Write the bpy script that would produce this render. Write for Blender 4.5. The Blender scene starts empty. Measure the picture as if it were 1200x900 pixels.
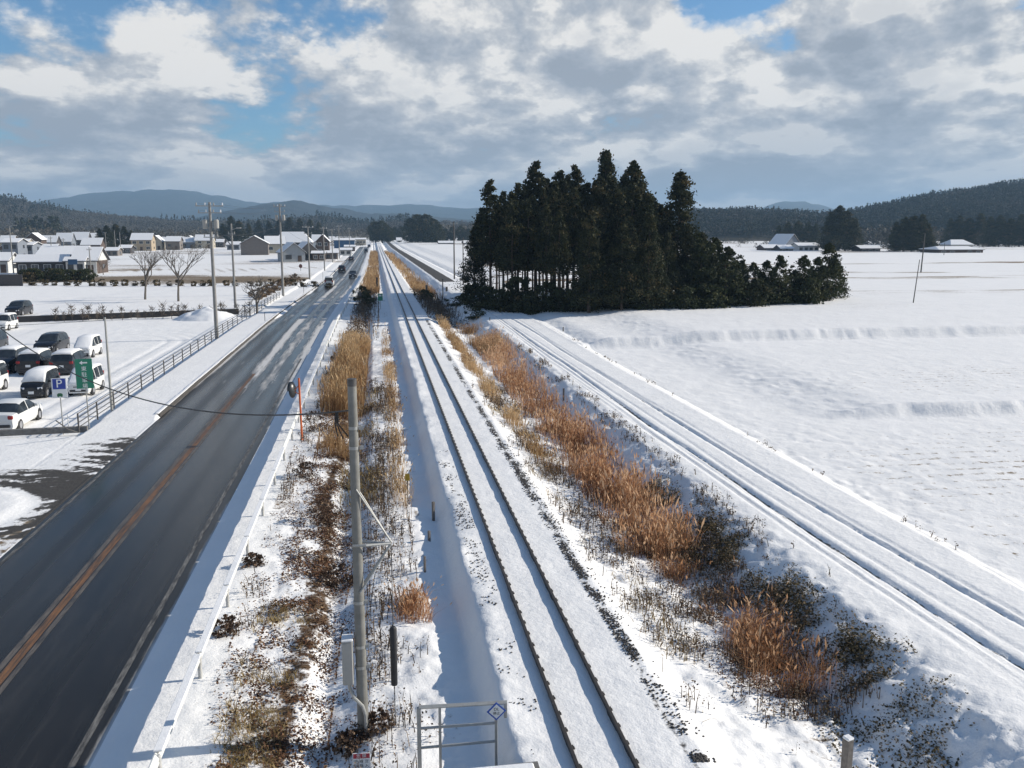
import bpy, math, random
import numpy as np
R = math.radians
rng = np.random.default_rng(11)
random.seed(5)
sc = bpy.context.scene
COL = sc.collection

# ------------------------------------------------------------------ camera
F, CX, CY, VPX, HY = 1050.0, 600.0, 450.0, 437.0, 270.0
CAMX, CAMZ = .31, 9.72
PITCH = math.atan((CY - HY) / F)
YAW = math.atan((CX - VPX) * math.cos(PITCH) / F)
cam = bpy.data.cameras.new('camera')
cam.sensor_width = 36.0
cam.lens = 36.0 * F / 1200.0
cam.clip_start, cam.clip_end = 0.1, 40000
camo = bpy.data.objects.new('camera', cam)
COL.objects.link(camo)
camo.location = (CAMX, 0, CAMZ)
camo.rotation_euler = (math.pi / 2 - PITCH, 0, -YAW)
sc.camera = camo
FW = np.array([math.sin(YAW), math.cos(YAW), 0.0])
RT = np.array([math.cos(YAW), -math.sin(YAW), 0.0])
UP = np.array([0, 0, 1.0])


def at(px, py, z=0.0):
    """ground point seen at a photo pixel, on the level z"""
    u, v = (px - CX) / F, (CY - py) / F
    d = FW * math.cos(PITCH) - UP * math.sin(PITCH) + RT * u + (UP * math.cos(PITCH) + FW * math.sin(PITCH)) * v
    t = (z - CAMZ) / d[2]
    return float(d[0] * t) + CAMX, float(d[1] * t)


def height_at(x, y, py):
    """height above level 0 of photo row py over the ground point (x, y)"""
    dd = (x - CAMX) * FW[0] + y * FW[1]
    v = (CY - py) / F
    a = math.atan(v) - PITCH
    return CAMZ + dd * math.tan(a)


# ------------------------------------------------------------------ helpers
def tag(o, label=None, cat=None, group=None, kind=None):
    if label: o['label'] = label
    if cat: o['category'] = cat
    if group: o['group'] = group
    if kind: o['kind'] = kind
    return o


def empty(name, loc, rz=0.0):
    o = bpy.data.objects.new(name, None)
    COL.objects.link(o)
    o.location = loc
    o.rotation_euler = (0, 0, rz)
    o.empty_display_size = 0.3
    return o


def link(name, me, mat=None, parent=None):
    o = bpy.data.objects.new(name, me)
    COL.objects.link(o)
    if mat is not None and not me.materials:
        me.materials.append(mat)
    if parent is not None:
        o.parent = parent
    return o


def copy_tree(o, parent=None):
    c = o.copy()
    COL.objects.link(c)
    c.parent = parent
    for ch in [k for k in o.children]:
        copy_tree(ch, c)
    return c


def np_mesh(name, V, faces, smooth=False):
    """V (N,3); faces: list of int arrays (M,k)"""
    me = bpy.data.meshes.new(name)
    V = np.asarray(V, dtype=np.float32)
    me.vertices.add(len(V))
    me.vertices.foreach_set('co', V.ravel())
    loops = np.concatenate([f.ravel() for f in faces]).astype(np.int32)
    tot = np.concatenate([np.full(len(f), f.shape[1], np.int32) for f in faces])
    start = np.concatenate([[0], np.cumsum(tot)[:-1]]).astype(np.int32)
    me.loops.add(len(loops))
    me.loops.foreach_set('vertex_index', loops)
    me.polygons.add(len(tot))
    me.polygons.foreach_set('loop_start', start)
    me.polygons.foreach_set('loop_total', tot)
    if smooth:
        me.polygons.foreach_set('use_smooth', np.ones(len(tot), bool))
    me.update(calc_edges=True)
    return me


def attr(me, name, vals):
    a = me.attributes.new(name, 'FLOAT', 'POINT')
    a.data.foreach_set('value', np.asarray(vals, np.float32))


class MB:
    def __init__(s):
        s.v, s.f = [], []

    def add(s, vs, fs):
        b = len(s.v)
        s.v += [tuple(p) for p in vs]
        s.f += [tuple(b + i for i in f) for f in fs]
        return s

    def box(s, c, d, rz=0.0, bev=0.0):
        x, y, z = d[0] / 2, d[1] / 2, d[2] / 2
        cs, sn = math.cos(rz), math.sin(rz)
        if bev <= 0:
            pts = [(-x, -y, -z), (x, -y, -z), (x, y, -z), (-x, y, -z), (-x, -y, z), (x, -y, z), (x, y, z), (-x, y, z)]
            fs = [(3, 2, 1, 0), (4, 5, 6, 7), (0, 1, 5, 4), (1, 2, 6, 5), (2, 3, 7, 6), (3, 0, 4, 7)]
        else:
            b = min(bev, x * .9, y * .9, z * .9)
            def ring(zz, i):
                return [(-x + i, -y + b + 0 * i, zz), (-x + b, -y + i, zz), (x - b, -y + i, zz), (x - i, -y + b, zz),
                        (x - i, y - b, zz), (x - b, y - i, zz), (-x + b, y - i, zz), (-x + i, y - b, zz)]
            pts = ring(-z, b * .8) + ring(-z + b, 0) + ring(z - b, 0) + ring(z, b * .8)
            fs = [tuple(range(7, -1, -1)), tuple(range(24, 32))]
            for k in range(3):
                for i in range(8):
                    j = (i + 1) % 8
                    fs.append((k * 8 + i, k * 8 + j, k * 8 + 8 + j, k * 8 + 8 + i))
        return s.add([(c[0] + p[0] * cs - p[1] * sn, c[1] + p[0] * sn + p[1] * cs, c[2] + p[2]) for p in pts], fs)

    def tube(s, pts, rad, n=8, cap=True):
        pts = [np.array(p, float) for p in pts]
        m = len(pts)
        if not hasattr(rad, '__len__'): rad = [rad] * m
        vs = []
        ref = None
        for i, p in enumerate(pts):
            t = pts[min(i + 1, m - 1)] - pts[max(i - 1, 0)]
            t = t / (np.linalg.norm(t) + 1e-9)
            if ref is None:
                ref = np.array([1.0, 0, 0]) if abs(t[0]) < .8 else np.array([0, 1.0, 0])
            a = ref - t * np.dot(ref, t)
            a /= np.linalg.norm(a) + 1e-9
            ref = a
            b = np.cross(t, a)
            for k in range(n):
                w = 2 * math.pi * k / n
                vs.append(p + (a * math.cos(w) + b * math.sin(w)) * rad[i])
        fs = []
        for i in range(m - 1):
            for k in range(n):
                k2 = (k + 1) % n
                fs.append((i * n + k, i * n + k2, (i + 1) * n + k2, (i + 1) * n + k))
        if cap:
            fs.append(tuple(range(n - 1, -1, -1)))
            fs.append(tuple((m - 1) * n + k for k in range(n)))
        return s.add(vs, fs)

    def prism(s, prof, y0, y1):
        """profile (x,z) extruded along y"""
        n = len(prof)
        vs = [(p[0], y0, p[1]) for p in prof] + [(p[0], y1, p[1]) for p in prof]
        fs = [tuple(range(n)), tuple(range(2 * n - 1, n - 1, -1))]
        for i in range(n):
            j = (i + 1) % n
            fs.append((j, i, n + i, n + j))
        return s.add(vs, fs)

    def mesh(s, name, smooth=False):
        me = bpy.data.meshes.new(name)
        me.from_pydata([tuple(map(float, p)) for p in s.v], [], s.f)
        if smooth:
            me.polygons.foreach_set('use_smooth', [True] * len(me.polygons))
            try:
                me.set_sharp_from_angle(angle=R(40))
            except Exception:
                pass
        me.update()
        return me

    def build(s, name, mat, parent=None, smooth=False):
        return link(name, s.mesh(name, smooth), mat, parent)


# ------------------------------------------------------------------ numpy noise
def _hash(ix, iy, seed):
    h = (ix.astype(np.int64) * 374761393 + iy.astype(np.int64) * 668265263 + seed * 1442695041) & 0xffffffff
    h = ((h ^ (h >> 13)) * 1274126177) & 0xffffffff
    h = h ^ (h >> 16)
    return (h & 0xffff) / 65535.0


def vnoise(x, y, seed=0):
    x = np.asarray(x, float); y = np.asarray(y, float)
    ix, iy = np.floor(x), np.floor(y)
    fx, fy = x - ix, y - iy
    fx = fx * fx * (3 - 2 * fx); fy = fy * fy * (3 - 2 * fy)
    a = _hash(ix, iy, seed); b = _hash(ix + 1, iy, seed); c = _hash(ix, iy + 1, seed); d = _hash(ix + 1, iy + 1, seed)
    return (a * (1 - fx) + b * fx) * (1 - fy) + (c * (1 - fx) + d * fx) * fy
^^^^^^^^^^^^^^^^
» **AIM**
Repeat only the lines from the beginning of the material through the line containing "COL = sc.collection", both ends kept, leaving pictures out.

» **TASK ANSWER**
Write the bpy script that would produce this render. Write for Blender 4.5. The Blender scene starts empty. Measure the picture as if it were 1200x900 pixels.
import bpy, math, random
import numpy as np
R = math.radians
rng = np.random.default_rng(11)
random.seed(5)
sc = bpy.context.scene
COL = sc.collection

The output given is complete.